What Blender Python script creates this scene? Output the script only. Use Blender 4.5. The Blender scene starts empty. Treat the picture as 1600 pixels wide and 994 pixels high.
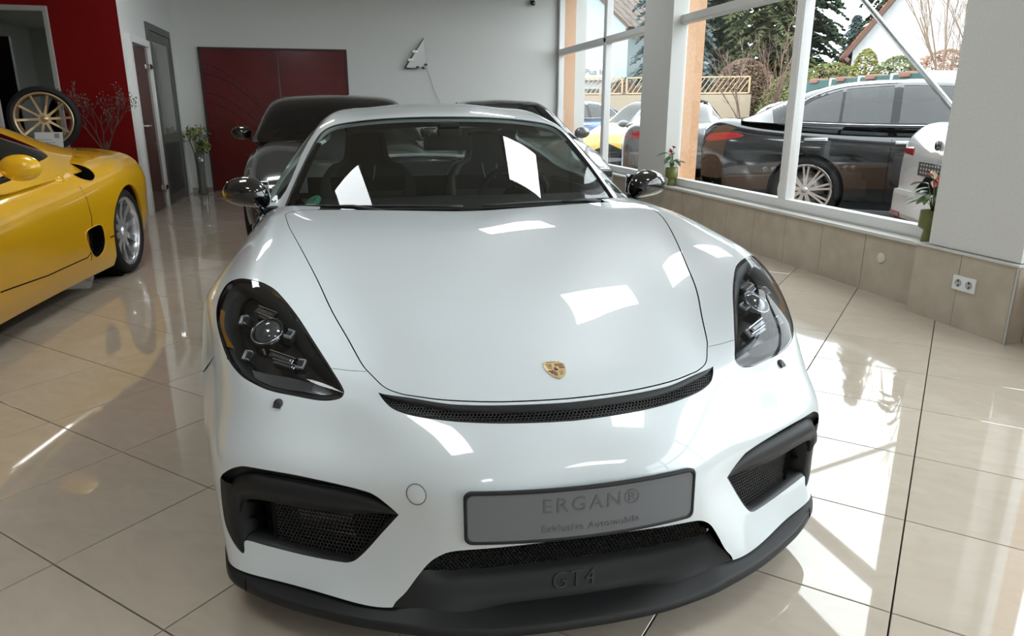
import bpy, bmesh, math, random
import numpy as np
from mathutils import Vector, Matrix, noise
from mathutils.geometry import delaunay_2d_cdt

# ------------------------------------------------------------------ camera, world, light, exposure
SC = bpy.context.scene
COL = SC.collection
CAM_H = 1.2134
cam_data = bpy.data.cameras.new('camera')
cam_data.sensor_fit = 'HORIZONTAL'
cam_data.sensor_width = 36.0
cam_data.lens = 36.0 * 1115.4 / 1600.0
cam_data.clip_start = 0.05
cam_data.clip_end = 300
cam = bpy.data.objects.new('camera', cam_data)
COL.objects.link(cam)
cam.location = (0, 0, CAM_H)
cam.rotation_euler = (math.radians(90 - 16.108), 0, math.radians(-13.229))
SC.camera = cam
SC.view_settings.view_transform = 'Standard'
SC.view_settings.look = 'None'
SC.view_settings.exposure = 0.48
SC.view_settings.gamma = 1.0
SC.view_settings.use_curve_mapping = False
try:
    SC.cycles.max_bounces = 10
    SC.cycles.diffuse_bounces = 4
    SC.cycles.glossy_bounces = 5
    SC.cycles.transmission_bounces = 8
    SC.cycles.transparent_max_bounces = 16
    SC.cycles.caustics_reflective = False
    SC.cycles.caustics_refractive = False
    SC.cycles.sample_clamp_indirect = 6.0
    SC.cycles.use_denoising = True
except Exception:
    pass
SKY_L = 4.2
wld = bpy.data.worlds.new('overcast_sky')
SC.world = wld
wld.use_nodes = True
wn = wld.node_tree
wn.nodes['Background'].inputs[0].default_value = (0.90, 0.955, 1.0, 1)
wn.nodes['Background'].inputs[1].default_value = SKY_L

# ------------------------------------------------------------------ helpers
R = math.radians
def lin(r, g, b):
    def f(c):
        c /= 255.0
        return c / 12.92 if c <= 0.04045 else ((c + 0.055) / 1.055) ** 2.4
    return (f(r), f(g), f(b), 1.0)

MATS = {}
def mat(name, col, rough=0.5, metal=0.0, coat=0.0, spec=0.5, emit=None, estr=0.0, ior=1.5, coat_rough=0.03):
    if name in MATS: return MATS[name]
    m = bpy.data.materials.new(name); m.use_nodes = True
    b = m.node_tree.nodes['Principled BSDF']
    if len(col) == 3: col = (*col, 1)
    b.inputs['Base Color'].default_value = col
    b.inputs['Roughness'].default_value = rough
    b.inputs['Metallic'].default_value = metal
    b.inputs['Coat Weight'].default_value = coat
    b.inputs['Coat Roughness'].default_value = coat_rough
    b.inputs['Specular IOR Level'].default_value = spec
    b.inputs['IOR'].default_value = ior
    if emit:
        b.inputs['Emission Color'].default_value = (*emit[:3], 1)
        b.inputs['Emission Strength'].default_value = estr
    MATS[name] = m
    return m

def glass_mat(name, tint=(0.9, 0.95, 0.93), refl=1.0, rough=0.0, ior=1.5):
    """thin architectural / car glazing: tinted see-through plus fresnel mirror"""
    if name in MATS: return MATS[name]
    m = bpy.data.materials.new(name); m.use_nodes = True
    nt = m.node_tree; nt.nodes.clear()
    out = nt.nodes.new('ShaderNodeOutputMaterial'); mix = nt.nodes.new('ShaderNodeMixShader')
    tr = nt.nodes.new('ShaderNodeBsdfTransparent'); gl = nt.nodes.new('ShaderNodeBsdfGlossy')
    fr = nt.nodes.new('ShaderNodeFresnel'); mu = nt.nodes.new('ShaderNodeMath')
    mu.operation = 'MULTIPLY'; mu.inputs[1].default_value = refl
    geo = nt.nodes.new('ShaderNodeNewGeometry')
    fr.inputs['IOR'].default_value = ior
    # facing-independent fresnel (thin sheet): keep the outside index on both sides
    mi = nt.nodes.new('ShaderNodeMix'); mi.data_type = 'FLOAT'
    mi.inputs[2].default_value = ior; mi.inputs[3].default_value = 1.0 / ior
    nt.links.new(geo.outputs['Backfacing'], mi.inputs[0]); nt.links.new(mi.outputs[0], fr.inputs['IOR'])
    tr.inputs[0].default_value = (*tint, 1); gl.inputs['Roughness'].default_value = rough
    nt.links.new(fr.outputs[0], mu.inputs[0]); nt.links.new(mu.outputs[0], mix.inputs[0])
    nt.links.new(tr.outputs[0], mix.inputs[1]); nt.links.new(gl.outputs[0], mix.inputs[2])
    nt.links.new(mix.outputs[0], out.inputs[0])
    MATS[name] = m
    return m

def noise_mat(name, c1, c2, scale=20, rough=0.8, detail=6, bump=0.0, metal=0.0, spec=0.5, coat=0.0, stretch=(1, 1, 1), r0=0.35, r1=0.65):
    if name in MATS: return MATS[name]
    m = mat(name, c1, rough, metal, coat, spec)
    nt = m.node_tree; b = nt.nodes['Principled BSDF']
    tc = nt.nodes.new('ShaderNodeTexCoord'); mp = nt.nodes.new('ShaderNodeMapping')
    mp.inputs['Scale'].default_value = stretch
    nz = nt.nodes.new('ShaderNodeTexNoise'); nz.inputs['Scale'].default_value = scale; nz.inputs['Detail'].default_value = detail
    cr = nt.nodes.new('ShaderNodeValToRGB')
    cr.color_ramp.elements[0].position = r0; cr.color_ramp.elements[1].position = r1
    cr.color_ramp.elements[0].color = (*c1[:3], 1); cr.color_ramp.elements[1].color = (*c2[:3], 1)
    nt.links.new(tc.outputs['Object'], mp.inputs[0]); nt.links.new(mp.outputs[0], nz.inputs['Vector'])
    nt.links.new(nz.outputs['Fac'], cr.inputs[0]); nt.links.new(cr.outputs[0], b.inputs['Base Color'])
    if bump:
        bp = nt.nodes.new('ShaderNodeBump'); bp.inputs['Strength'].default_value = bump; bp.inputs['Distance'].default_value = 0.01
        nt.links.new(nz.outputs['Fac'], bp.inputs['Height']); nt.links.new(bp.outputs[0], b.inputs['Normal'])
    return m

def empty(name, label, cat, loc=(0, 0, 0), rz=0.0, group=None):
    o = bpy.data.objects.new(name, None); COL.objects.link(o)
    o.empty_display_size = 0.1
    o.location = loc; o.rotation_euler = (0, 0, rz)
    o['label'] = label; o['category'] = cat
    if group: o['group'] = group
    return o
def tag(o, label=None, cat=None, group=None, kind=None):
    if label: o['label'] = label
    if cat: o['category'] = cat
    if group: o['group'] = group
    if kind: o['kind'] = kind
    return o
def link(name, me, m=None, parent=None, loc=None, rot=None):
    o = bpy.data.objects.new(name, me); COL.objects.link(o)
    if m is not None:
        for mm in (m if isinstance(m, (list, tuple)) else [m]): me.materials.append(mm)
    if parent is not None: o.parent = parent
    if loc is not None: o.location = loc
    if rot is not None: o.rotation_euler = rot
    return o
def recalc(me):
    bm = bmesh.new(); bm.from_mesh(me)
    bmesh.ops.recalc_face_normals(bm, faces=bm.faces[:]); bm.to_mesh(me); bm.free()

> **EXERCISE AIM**
Repeat only the lines between the start of the data and the line with "from mathutils.geometry import", including those two lines, and skip the pictures.

> **RESULT BELOW**
What Blender Python script creates this scene? Output the script only. Use Blender 4.5. The Blender scene starts empty. Treat the picture as 1600 pixels wide and 994 pixels high.
import bpy, bmesh, math, random
import numpy as np
from mathutils import Vector, Matrix, noise
from mathutils.geometry import delaunay_2d_cdt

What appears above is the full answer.